The top gainers on the Sensex were Maruti Suzuki up by 2.66%, Tech Mahindra up by 2.12%, Mahindra & Mahindra up by 1.70%, Tata Steel up by 1.35% and NTPC up by 1.06%. On the flip side, Bajaj Finance down by 1.49%, Eternal down by 1.23%, Hindustan Unilever down by 0.92%, Trent down by 0.85% and ICICI Bank down by 0.81% were the top losers.

Meanwhile, Cellular Operators Association of India (COAI) has said that direct spectrum allocation to enterprises is not tenable in India because of various reasons pertaining to India's telecom ecosystem, the national revenue, as well as security architecture. COAI advocated that all enterprise 5G needs must be fulfilled through licensed Telecom Service Providers (TSPs) through spectrum leasing or network slicing, as this would ensure national security, revenue protection and regulatory balance in a rapidly evolving ecosystem.

Noting that some industry bodies have ‘in their own interests’ drawn parallels with countries such as the US, Finland, Germany and the UK, where private networks have been deployed, COAI emphasised that such a comparison ignores a crucial contextual difference of such industries being located in remote or geographically secluded areas with limited public network coverage. It said, in reality, deploying a private 5G network entails significant capital expenditure on equipment, spectrum management, security, network maintenance and skilled personnel. Unlike TSPs, most enterprises do not have the expertise or scale to manage telecom infrastructure efficiently. What appears cheaper on paper could turn out to be more expensive and operationally burdensome in practice. Moreover, with continuous upgrades and evolution of both the technology as well as the ecosystem, there would be a need for continuous upgradation to the network components in the private network, which the telecom operators would be in the most favourable position to know and deploy suitably.

The association is also misleading to claim that telcos would not be technically equipped to provide for the private networks, as with the provisions of 5G, knowledge of the requisite SLAs and the provision of Network Slicing put together, the telcos are in a better position to provide the services along with the knowledge and experience required to run the same on a long-term basis. It further said that radio frequencies cannot be geographically or physically contained and hence, signals from private networks can spill over beyond the intended premises, leading to interference with public mobile networks operated by licensed TSPs, creating risks in network reliability, service quality and user experience on both sides. This could be well managed by a telecom operator.

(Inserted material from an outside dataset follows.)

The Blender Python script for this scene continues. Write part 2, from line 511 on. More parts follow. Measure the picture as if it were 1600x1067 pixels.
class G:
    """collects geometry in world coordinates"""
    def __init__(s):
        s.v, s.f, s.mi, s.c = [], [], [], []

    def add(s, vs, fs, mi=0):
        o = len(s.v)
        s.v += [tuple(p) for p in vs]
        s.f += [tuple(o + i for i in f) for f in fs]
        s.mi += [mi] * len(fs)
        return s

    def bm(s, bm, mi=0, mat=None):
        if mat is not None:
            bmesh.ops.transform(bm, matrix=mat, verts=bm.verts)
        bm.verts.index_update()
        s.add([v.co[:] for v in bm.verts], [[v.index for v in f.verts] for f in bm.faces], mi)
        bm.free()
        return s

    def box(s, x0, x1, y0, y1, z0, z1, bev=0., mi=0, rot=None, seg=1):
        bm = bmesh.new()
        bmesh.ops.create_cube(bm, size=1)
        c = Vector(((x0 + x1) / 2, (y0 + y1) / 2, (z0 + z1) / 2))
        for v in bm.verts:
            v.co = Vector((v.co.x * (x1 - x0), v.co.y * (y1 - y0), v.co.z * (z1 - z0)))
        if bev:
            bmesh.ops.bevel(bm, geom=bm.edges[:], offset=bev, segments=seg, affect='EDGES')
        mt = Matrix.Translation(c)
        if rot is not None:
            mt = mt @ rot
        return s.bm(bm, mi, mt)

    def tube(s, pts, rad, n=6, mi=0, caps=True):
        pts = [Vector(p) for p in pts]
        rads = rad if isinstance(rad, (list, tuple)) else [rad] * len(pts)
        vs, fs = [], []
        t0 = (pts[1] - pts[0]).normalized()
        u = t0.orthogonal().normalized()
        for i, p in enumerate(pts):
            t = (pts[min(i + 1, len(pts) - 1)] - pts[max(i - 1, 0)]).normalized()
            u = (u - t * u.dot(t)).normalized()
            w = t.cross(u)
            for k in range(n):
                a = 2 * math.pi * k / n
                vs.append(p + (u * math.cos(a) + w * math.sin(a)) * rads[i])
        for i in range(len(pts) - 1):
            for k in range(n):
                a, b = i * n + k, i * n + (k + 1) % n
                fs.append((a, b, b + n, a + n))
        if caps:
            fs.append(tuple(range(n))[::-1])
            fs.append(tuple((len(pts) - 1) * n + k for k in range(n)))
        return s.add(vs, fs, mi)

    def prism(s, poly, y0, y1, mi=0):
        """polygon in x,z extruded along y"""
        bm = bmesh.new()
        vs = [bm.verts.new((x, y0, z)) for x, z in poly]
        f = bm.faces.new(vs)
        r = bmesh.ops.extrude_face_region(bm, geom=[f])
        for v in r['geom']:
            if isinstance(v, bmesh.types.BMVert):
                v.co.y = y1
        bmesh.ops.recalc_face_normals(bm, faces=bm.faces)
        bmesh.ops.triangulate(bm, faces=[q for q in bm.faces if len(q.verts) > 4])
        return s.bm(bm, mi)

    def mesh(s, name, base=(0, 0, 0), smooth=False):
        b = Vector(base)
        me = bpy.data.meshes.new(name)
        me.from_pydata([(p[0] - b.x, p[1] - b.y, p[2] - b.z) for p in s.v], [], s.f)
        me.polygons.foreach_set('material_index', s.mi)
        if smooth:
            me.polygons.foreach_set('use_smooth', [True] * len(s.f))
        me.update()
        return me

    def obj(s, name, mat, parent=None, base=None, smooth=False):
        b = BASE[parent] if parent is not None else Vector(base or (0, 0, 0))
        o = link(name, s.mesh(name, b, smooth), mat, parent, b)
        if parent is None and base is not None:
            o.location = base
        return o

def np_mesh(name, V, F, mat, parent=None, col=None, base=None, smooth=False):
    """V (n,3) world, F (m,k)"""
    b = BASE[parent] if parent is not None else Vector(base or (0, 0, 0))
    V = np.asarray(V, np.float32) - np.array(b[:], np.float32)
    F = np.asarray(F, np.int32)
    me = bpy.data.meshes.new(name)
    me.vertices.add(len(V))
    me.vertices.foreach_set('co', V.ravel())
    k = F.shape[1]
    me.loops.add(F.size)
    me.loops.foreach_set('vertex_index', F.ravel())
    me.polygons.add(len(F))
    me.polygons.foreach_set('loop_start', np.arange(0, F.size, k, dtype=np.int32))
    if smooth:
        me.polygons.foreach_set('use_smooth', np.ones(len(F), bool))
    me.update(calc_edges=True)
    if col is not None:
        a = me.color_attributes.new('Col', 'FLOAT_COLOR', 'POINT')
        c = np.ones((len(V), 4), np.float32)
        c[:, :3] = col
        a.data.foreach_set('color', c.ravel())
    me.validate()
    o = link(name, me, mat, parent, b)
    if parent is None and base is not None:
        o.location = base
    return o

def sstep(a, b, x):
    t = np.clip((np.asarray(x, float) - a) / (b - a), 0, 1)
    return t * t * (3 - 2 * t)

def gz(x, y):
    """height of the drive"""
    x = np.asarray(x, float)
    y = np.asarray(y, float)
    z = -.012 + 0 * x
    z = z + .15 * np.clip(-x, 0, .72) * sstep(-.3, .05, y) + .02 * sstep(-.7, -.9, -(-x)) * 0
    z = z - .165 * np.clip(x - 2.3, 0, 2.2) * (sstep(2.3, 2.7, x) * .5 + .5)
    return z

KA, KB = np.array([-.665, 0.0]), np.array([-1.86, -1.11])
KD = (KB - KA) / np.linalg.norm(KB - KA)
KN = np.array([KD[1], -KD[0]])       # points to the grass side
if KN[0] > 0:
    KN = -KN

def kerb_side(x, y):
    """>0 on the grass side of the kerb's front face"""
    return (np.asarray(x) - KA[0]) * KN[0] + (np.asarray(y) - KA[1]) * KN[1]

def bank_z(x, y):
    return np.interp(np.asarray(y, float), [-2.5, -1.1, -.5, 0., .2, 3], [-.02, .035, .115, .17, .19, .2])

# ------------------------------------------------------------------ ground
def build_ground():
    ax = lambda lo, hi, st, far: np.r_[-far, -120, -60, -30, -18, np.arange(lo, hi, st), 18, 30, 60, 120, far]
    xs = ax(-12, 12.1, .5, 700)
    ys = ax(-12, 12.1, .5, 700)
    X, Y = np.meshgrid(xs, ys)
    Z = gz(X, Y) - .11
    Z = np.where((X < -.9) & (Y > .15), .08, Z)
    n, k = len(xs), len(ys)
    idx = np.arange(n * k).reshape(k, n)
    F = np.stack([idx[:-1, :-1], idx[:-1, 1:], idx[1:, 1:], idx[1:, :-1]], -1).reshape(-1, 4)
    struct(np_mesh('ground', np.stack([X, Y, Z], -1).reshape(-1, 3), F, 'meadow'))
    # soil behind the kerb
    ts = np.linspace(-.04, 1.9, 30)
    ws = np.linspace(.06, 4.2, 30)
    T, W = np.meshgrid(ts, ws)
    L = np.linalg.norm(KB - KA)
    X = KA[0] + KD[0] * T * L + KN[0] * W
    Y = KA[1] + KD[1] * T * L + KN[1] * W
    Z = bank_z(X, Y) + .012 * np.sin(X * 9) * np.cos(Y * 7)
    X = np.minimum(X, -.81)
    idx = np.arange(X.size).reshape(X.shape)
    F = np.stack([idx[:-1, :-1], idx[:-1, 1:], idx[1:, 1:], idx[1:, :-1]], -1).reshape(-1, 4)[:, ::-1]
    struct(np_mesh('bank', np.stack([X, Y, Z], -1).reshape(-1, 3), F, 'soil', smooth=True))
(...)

The CNX Nifty is currently trading at 24617.80, up by 32.75 points or 0.13% after trading in a range of 24530.75 and 24702.60. There were 31 stocks advancing against 19 stocks declining on the index.

The top gainers on Nifty were Maruti Suzuki up by 2.64%, Tech Mahindra up by 2.14%, Hero MotoCorp up by 1.82%, Tata Steel up by 1.69% and Mahindra & Mahindra up by 1.54%. On the flip side, Bajaj Finance down by 1.23%, Grasim Industries down by 1.13%, Eternal down by 0.94%, Hindustan Unilever down by 0.77% and HDFC Bank down by 0.71% were the top losers.

Asian markets were trading mixed; Nikkei 225 surged 939.52 points or 2.2% to 42,760.00, Jakarta Composite gained 153.7 points or 2.02% to 7,759.62, Taiwan Weighted added 22.86 points or 0.09% to 24,158.36 and Shanghai Composite was up by 18.33 points or 0.5% to 3,665.88. On the flip side, Straits Times fell 10.46 points or 0.25% to 4,222.32, KOSPI dropped 16.86 points or 0.53% to 3,189.91 and Hang Seng was down by 34.81 points or 0.14% to 24,872.00.